Когда меня совсем уже вывели из тюрьмы, то принесли ведро полное супа – сплошная требуха вареная, да так много. Я тогда еще подумал: «Вот как они сами жрут, собаки, а заключенным не дают ничего…». Дали мне блюдо, один налил мне черпак – мол, хватит – нет?.. Ну если не хватит, еще попросишь. Я это скорее съел – давай еще! Налили мне еще – я опять съел. Там уж говорят, хватит, а то заворот кишок будет.
Так меня выпустили. А тюрьма та была примерно в двух километрах от города Кашина, и стояла отдельно в поле, как какой-то замок – единственное здание, огороженное большим забором. Я пошел в город. А куда там идти-то? Решил пойти в военкомат – завтра же есть что-то надо, спать где-то. Пришел туда, говорю, так-то и так-то, показал документы.

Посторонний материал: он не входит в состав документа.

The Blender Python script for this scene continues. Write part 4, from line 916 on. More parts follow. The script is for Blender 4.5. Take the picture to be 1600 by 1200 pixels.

Там посовещались, а потом и говорят мне: «Приходи к нам через три дня. Сейчас никаких мероприятий нет»… Ну а как же я три дня жить-то буду?.. Тогда они мне посоветовали пальто продать, и я пошел на рынок. Рынок там самый настоящий деревенский – длинный-длинный в два ряда. И продают там тоже все деревенское – хлеб, сало… Я туда и пришел пальто продавать. А еще раньше, чтобы у меня пальто не стянули, я на него много-много заплаток нашил… Стою я с ним на рынке, говорю, мол, купите у меня пальто… Все посмотрят – а там заплатки одни, ну никто и не покупает. Я тогда сообразил это и оторвал эти заплатки, тогда уже люди интересоваться стали. Ну а мне как продавать? Я и говорю, мол, надо три дня прожить… Вообще денег я много запросил, но это была реальная цена. И одна женщина говорит, давай, мол, я дам тебе столько-то денег, а ты три дня у меня проживешь. Так мы и договорились.
В тот же день пальто я женщине оставил, а сам с деньгами пошел на рынок. И все начал есть, есть – еле-еле остановился, сообразил, что я могу заворот кишок получить – как мой товарищ из тюрьмы. А потом пришел к той женщине домой, там еще поужинал, и прямо стало распирать – все болит. Воду пью, а все равно кишки болят. Ничего не могу делать. И все время есть хочется. Тут женщина та стала на меня ругаться, кричать: «Нельзя тебе больше!», а я все воду пью, а этого тоже нельзя. Не знаю, как я это перенес.